Exercise prompt: Transcribe, verbatim, every line from the start of the entries through the line that contains "glass_m = glass()"; include both boundary lines and omit all others.

(Dataset rows)
--- START ---

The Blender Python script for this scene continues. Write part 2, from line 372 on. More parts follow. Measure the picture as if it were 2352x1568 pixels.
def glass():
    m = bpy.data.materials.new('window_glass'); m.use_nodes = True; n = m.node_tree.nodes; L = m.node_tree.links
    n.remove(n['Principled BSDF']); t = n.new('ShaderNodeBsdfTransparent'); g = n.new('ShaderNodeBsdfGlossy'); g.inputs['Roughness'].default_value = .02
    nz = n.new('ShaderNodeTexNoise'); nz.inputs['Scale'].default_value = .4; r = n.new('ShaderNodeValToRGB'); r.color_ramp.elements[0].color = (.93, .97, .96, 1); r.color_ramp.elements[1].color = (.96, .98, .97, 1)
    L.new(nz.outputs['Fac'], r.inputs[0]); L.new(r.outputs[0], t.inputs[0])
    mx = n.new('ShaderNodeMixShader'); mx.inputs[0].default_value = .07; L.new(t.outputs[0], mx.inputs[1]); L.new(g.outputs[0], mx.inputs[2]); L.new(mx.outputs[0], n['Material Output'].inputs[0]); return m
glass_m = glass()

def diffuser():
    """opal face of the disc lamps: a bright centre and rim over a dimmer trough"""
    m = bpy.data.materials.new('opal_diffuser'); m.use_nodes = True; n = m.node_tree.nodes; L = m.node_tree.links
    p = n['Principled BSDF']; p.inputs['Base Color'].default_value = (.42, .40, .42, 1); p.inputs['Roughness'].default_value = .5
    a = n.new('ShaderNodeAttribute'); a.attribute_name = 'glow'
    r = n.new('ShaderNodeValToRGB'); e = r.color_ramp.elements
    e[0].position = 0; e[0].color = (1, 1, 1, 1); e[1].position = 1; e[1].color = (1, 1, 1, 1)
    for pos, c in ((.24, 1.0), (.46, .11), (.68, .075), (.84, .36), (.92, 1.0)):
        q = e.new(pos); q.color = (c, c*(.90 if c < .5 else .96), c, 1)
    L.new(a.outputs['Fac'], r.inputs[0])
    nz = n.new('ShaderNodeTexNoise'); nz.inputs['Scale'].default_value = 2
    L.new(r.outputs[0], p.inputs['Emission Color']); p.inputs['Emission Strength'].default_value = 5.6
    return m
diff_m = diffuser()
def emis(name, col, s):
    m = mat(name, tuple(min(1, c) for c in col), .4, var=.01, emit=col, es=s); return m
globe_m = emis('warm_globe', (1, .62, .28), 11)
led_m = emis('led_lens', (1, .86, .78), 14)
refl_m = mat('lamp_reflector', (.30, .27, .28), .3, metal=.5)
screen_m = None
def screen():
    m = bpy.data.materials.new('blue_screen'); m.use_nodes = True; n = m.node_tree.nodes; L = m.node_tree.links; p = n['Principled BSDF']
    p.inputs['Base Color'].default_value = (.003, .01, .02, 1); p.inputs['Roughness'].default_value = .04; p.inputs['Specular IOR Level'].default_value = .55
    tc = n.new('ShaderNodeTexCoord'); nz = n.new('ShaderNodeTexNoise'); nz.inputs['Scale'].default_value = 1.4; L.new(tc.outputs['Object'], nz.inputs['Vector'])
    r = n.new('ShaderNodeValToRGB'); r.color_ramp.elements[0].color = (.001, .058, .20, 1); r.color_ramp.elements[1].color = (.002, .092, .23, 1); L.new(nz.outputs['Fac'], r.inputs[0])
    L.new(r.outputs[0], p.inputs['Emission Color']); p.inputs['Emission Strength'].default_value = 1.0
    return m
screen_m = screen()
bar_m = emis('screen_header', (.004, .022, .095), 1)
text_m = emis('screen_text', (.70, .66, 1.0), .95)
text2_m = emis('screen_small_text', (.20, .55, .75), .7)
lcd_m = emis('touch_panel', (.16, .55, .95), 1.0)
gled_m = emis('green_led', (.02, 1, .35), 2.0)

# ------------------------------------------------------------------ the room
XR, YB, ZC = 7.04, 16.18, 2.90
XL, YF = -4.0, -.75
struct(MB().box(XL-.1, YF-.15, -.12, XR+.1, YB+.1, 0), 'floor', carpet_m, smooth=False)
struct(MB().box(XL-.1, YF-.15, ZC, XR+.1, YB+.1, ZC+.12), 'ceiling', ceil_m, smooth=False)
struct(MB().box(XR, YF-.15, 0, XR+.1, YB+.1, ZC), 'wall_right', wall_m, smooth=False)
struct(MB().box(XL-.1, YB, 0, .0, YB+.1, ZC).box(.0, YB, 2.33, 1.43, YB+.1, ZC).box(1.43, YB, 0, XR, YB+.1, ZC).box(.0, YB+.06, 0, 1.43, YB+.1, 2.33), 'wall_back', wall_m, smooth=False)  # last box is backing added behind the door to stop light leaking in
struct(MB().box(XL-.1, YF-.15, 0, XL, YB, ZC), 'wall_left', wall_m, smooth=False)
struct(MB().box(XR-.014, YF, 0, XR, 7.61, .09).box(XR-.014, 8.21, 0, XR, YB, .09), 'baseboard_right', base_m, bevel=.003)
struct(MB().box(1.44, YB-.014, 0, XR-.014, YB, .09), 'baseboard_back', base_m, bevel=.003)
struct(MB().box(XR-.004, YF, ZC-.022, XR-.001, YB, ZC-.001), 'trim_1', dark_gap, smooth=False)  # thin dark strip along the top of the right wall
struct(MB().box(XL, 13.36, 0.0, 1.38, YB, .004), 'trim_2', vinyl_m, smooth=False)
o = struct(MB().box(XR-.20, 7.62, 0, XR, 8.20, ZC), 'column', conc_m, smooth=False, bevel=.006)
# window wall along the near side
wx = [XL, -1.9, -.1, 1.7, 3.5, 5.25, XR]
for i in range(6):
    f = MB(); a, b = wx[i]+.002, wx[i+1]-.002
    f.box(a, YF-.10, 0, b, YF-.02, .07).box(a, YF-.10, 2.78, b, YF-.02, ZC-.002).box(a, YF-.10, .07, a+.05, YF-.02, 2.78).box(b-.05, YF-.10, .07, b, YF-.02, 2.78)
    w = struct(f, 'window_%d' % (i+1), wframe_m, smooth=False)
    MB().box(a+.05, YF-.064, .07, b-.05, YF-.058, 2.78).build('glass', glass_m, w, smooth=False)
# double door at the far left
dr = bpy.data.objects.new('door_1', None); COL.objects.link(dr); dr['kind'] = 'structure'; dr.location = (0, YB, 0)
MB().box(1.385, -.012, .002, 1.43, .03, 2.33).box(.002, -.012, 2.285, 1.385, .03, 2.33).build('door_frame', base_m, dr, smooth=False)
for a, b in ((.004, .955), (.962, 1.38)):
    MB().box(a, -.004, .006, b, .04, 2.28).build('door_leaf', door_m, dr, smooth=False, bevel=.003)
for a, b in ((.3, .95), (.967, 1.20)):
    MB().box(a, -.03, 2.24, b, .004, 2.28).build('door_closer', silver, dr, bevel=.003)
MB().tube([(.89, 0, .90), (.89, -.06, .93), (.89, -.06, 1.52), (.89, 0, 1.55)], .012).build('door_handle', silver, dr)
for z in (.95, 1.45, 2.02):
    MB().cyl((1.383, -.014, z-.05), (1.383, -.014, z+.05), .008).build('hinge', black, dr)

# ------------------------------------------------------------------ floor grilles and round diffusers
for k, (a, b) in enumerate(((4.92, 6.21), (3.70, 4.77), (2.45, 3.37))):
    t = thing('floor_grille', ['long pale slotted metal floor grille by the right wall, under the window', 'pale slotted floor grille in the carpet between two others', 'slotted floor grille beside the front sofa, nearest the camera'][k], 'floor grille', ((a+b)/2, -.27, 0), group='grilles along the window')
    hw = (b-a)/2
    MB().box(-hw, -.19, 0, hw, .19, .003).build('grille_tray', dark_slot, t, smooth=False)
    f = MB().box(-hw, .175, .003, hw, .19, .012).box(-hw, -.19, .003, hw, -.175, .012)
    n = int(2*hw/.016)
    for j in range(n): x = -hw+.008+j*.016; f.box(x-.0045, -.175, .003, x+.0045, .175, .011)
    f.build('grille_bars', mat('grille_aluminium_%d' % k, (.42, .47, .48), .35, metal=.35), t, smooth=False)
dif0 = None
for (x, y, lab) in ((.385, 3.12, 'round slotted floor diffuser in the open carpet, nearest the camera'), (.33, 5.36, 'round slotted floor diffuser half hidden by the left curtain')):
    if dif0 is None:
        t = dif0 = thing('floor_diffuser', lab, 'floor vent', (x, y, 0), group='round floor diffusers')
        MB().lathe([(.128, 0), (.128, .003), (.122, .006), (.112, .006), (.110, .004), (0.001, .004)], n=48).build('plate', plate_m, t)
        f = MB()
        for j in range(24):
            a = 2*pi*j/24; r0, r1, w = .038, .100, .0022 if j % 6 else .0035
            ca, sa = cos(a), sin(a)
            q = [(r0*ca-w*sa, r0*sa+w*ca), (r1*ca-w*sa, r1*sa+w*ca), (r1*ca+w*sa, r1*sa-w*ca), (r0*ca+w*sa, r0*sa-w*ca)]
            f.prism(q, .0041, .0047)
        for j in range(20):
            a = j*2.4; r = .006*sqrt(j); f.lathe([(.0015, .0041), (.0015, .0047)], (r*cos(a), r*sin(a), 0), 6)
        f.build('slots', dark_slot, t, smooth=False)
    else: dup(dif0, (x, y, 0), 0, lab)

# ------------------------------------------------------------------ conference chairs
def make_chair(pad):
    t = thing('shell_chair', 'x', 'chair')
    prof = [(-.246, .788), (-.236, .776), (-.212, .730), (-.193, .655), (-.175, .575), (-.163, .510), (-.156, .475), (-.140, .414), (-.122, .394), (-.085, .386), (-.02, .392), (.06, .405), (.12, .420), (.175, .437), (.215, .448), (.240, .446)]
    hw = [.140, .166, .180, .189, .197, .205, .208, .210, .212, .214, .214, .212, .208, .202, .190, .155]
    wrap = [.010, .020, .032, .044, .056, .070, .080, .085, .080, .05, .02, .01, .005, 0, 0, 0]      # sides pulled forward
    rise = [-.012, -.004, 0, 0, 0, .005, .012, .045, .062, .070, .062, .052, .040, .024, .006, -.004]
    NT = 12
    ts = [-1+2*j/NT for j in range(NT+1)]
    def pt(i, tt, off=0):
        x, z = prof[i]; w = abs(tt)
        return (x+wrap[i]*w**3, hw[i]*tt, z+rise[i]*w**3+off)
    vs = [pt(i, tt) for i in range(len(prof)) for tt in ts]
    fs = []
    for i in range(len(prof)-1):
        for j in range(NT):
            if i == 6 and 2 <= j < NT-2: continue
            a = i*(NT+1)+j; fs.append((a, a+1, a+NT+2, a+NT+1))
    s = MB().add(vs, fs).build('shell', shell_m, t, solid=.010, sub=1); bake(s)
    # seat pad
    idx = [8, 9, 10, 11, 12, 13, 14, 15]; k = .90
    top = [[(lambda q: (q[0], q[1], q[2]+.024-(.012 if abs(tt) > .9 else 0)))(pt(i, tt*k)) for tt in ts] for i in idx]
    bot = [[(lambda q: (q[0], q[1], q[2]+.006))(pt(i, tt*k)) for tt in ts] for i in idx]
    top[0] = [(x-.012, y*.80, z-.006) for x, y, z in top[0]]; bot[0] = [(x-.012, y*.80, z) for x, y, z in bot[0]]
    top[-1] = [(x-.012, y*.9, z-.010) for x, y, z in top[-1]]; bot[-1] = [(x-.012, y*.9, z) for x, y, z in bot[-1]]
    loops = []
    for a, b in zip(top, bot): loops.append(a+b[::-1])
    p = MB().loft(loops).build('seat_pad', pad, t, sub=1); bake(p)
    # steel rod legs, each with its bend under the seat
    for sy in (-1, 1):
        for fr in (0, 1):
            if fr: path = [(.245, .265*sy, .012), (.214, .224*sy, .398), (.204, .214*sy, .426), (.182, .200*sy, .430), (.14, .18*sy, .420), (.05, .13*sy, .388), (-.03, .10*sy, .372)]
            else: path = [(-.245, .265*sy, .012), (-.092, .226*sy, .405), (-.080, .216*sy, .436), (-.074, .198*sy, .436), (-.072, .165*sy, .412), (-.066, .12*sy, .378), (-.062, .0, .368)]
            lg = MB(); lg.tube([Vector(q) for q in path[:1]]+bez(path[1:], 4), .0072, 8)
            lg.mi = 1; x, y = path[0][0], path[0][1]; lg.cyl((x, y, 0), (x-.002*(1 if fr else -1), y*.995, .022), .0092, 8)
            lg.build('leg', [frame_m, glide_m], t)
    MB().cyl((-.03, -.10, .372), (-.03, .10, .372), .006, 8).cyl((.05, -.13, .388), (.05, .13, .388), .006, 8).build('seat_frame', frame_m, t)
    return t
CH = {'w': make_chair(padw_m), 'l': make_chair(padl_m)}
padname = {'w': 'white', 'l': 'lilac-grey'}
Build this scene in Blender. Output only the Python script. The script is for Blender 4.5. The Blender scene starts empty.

--- END ---

Exercise result:
The Blender Python script for this scene continues. Write part 2, from line 372 on. More parts follow. Measure the picture as if it were 2352x1568 pixels.
def glass():
    m = bpy.data.materials.new('window_glass'); m.use_nodes = True; n = m.node_tree.nodes; L = m.node_tree.links
    n.remove(n['Principled BSDF']); t = n.new('ShaderNodeBsdfTransparent'); g = n.new('ShaderNodeBsdfGlossy'); g.inputs['Roughness'].default_value = .02
    nz = n.new('ShaderNodeTexNoise'); nz.inputs['Scale'].default_value = .4; r = n.new('ShaderNodeValToRGB'); r.color_ramp.elements[0].color = (.93, .97, .96, 1); r.color_ramp.elements[1].color = (.96, .98, .97, 1)
    L.new(nz.outputs['Fac'], r.inputs[0]); L.new(r.outputs[0], t.inputs[0])
    mx = n.new('ShaderNodeMixShader'); mx.inputs[0].default_value = .07; L.new(t.outputs[0], mx.inputs[1]); L.new(g.outputs[0], mx.inputs[2]); L.new(mx.outputs[0], n['Material Output'].inputs[0]); return m
glass_m = glass()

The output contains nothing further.